(SZ) Jeder kennt sie, die Geschichten von den Verblichenen, die
  behördlicherseits mit Mahnbescheiden und Gebühren überzogen werden,
  als könne man ihnen noch im Jenseits das letzte Hemd ausziehen. In
  dieser Welt tritt der wirkliche Tod gelegentlich erst mit Aktenvermerk
  ein. Üblicherweise hält man sich aber an die Nachfahren, welche beim
  Studium der Friedhofssatzung lernen, wie die gebotene Pietät in der
  Sprache des Gesetzesvollzugs zum Ausdruck kommt. Daneben gibt es Fälle
  wie den des Berliner Milchhändlers Carl Bolle, der wegen einer letzten
  Ruhestätte schon zu Lebzeiten komplizierte Rechtsfragen aufwarf.

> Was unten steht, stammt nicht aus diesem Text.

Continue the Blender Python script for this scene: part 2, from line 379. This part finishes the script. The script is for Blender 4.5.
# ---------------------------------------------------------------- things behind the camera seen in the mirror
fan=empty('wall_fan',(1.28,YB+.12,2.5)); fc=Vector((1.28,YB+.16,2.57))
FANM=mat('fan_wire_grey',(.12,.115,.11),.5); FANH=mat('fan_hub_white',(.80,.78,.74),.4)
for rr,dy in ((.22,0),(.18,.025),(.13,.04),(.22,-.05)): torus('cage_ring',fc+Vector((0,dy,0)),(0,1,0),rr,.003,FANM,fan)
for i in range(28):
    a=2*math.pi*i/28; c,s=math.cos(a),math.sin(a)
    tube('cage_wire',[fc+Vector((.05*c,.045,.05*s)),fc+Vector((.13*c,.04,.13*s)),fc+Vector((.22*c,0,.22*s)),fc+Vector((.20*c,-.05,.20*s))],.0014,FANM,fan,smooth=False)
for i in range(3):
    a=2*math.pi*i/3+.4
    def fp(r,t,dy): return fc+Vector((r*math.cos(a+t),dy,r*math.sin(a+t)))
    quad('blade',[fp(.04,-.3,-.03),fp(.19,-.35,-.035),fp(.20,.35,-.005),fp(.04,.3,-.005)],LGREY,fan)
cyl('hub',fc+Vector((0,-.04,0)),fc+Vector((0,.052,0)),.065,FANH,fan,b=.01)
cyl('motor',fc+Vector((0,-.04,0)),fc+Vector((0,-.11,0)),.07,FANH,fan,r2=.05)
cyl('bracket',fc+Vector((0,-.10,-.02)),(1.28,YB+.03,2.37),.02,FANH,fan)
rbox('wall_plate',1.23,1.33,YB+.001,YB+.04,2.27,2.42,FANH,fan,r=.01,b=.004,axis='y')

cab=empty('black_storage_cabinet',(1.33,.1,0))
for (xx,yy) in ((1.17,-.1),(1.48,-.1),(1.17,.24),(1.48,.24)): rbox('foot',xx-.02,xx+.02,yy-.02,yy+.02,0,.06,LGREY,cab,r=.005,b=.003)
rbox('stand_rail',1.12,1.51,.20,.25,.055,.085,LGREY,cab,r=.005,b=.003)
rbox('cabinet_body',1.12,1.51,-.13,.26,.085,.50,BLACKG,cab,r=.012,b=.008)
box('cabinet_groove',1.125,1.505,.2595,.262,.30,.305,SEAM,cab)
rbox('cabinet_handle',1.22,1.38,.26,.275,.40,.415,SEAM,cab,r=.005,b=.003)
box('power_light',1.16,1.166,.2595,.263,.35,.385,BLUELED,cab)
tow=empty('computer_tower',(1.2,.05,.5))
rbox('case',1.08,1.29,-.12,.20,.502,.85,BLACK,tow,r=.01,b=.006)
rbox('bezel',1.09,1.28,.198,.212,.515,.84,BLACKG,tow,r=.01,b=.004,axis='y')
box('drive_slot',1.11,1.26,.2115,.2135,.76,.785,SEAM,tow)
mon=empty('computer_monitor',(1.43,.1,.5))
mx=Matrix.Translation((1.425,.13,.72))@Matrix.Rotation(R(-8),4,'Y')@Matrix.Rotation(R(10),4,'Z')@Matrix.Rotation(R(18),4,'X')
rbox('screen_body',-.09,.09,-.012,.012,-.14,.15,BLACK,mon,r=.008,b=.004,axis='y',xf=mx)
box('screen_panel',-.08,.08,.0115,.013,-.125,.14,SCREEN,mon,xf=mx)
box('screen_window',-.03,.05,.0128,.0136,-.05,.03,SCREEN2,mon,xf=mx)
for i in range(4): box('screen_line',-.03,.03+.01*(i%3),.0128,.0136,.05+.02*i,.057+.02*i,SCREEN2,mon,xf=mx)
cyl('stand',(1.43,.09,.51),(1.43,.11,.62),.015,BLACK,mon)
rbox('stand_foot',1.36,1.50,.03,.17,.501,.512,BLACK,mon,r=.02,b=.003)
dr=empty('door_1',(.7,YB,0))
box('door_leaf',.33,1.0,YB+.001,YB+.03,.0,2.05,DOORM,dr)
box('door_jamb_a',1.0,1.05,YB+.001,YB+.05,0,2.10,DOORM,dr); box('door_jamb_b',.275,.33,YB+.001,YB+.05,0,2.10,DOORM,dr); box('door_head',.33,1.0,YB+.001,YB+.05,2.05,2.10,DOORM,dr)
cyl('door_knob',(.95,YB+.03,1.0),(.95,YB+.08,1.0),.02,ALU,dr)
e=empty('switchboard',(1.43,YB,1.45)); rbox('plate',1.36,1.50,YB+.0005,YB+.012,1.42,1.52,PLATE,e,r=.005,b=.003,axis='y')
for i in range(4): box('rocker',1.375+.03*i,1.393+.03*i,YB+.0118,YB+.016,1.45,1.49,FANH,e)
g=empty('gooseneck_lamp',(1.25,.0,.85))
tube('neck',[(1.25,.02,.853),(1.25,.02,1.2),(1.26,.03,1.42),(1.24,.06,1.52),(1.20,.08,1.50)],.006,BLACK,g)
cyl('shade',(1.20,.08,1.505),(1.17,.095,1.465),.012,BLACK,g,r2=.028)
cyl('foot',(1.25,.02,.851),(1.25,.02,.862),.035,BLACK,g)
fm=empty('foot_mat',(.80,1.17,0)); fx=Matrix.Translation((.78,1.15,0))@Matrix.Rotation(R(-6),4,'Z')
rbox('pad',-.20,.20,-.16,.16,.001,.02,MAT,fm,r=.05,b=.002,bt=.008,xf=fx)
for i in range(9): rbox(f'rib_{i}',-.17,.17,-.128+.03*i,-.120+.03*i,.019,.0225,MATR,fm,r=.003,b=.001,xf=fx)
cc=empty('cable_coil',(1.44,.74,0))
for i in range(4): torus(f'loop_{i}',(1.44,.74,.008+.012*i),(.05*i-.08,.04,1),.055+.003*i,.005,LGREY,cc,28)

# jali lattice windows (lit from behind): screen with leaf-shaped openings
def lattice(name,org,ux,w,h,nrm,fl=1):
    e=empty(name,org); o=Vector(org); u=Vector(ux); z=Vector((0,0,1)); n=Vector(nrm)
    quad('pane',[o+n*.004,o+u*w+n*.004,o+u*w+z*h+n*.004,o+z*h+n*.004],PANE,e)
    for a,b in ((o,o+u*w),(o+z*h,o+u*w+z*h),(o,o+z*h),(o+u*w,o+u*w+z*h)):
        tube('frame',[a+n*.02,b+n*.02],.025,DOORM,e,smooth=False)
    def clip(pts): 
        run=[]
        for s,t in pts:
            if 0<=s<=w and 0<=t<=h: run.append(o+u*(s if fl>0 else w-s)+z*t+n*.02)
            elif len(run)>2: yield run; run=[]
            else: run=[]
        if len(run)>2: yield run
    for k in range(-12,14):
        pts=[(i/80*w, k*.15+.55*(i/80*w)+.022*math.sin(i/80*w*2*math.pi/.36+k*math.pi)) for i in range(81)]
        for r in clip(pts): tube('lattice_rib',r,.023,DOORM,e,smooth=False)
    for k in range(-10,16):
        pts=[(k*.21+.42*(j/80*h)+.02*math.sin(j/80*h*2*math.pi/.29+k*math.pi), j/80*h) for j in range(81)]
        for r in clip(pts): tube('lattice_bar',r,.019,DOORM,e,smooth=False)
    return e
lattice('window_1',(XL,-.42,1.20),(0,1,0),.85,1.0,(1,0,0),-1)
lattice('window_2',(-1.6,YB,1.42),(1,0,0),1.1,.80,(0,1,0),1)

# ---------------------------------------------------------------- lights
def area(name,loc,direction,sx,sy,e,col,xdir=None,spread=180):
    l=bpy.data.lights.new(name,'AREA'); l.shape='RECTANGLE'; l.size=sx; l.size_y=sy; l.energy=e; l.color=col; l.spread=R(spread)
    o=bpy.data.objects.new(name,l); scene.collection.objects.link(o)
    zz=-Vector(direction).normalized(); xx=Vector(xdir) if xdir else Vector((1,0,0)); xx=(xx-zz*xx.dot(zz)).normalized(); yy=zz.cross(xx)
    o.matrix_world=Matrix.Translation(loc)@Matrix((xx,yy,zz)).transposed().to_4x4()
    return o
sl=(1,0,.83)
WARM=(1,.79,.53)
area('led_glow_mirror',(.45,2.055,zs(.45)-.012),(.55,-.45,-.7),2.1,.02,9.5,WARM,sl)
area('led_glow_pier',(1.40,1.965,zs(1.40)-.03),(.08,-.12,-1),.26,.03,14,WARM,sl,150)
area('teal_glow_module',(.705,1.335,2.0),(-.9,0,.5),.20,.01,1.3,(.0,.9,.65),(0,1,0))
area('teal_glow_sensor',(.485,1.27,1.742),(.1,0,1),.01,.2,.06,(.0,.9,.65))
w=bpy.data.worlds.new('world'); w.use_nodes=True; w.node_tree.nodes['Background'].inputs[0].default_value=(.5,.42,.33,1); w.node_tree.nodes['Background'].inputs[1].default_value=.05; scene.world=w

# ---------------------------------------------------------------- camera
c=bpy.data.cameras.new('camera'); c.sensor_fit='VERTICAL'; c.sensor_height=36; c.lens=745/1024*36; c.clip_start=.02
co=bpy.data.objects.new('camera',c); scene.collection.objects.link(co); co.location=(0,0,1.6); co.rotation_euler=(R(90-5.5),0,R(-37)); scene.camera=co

Das
  zweigeschossige, vier mal zehn Meter umfassende Familiengrab war auch
  mit Sitzgelegenheiten für die trauernden Angehörigen ausgestattet,
  weshalb es von der Stadt Schöneberg als Wohngebäude eingestuft und mit
  schier überirdischen Erschließungskosten belegt wurde. Letztlich kam
  den Bolles das Argument zu Hilfe, dass kein Wasseranschluss vorgesehen
  sei.

  Wenn auch in vieler Hinsicht nicht vergleichbar, so verstört die vom
  Finanzamt verfügte Pfändung der Strauß'schen Familiengruft im
  bayerischen Rott am Inn in ähnlicher Weise. Es handelt sich hier
  immerhin um ein Pilgerziel von überregionaler Bedeutung. Als der
  Ministerpräsident im Herbst 1988 bestattet wurde, säumten
  Ehrenkompanien und Salutzüge der Gebirgsschützen das Mausoleum,
  Staatsmänner aus aller Welt fanden sich ein. Zu der sakralen Aura
  eines solchen Ortes kommt also noch das Fluidum der
  freistaatsbürgerlichen Weihestätte; in eine solche Sphäre mit
  Pfändungsbeschluss einzudringen, kommt nun für viele im Land einer
  Tempelschändung gleich, mag die Sache nach den Buchstaben des Gesetzes
  noch so rechtens sein. Immerhin: Auf das Anbringen des Kuckucks haben
  sie verzichtet.

  Dass und wie der Gruft-Miteigentümer Max Strauß gleichzeitig vor
  Gericht steht, gibt dem Ganzen vollends etwas Unwirkliches: ein einst
  vor Kraft strotzendes, nun sediert wirkendes Mannsbild, das irgendwann
  jedes Maß verloren und sich an seiner Maßlosigkeit furchtbar
  verschluckt haben muss - mit schweren Folgen. Es heißt, er habe kein
  Vermögen mehr, auch deshalb der vorsorgliche Zugriff auf das
  Familiengrab. Das wird auch "Kaisergruft" genannt, weil Straußens
  Gattin Marianne, geborene Zwicknagel, dem Brauergeschlecht der Kaiser
  entstammte, was die Sache erst recht mysteriös macht. Eine andere
  Grabstätte dieses Namens, auch Kapuzinergruft genannt, gibt es in
  Wien, nur dass dort zwölf Kaiser, neunzehn Kaiserinnen und Königinnen
  sowie an die hundert Erzherzöge bestattet wurden - allesamt vorher
  ihrer Herzen beraubt. Wie die Finanzbeamten? Vielleicht. Ein Trost
  könnte es aber sein, dass sie manchmal zu allen gleich herzlos sind.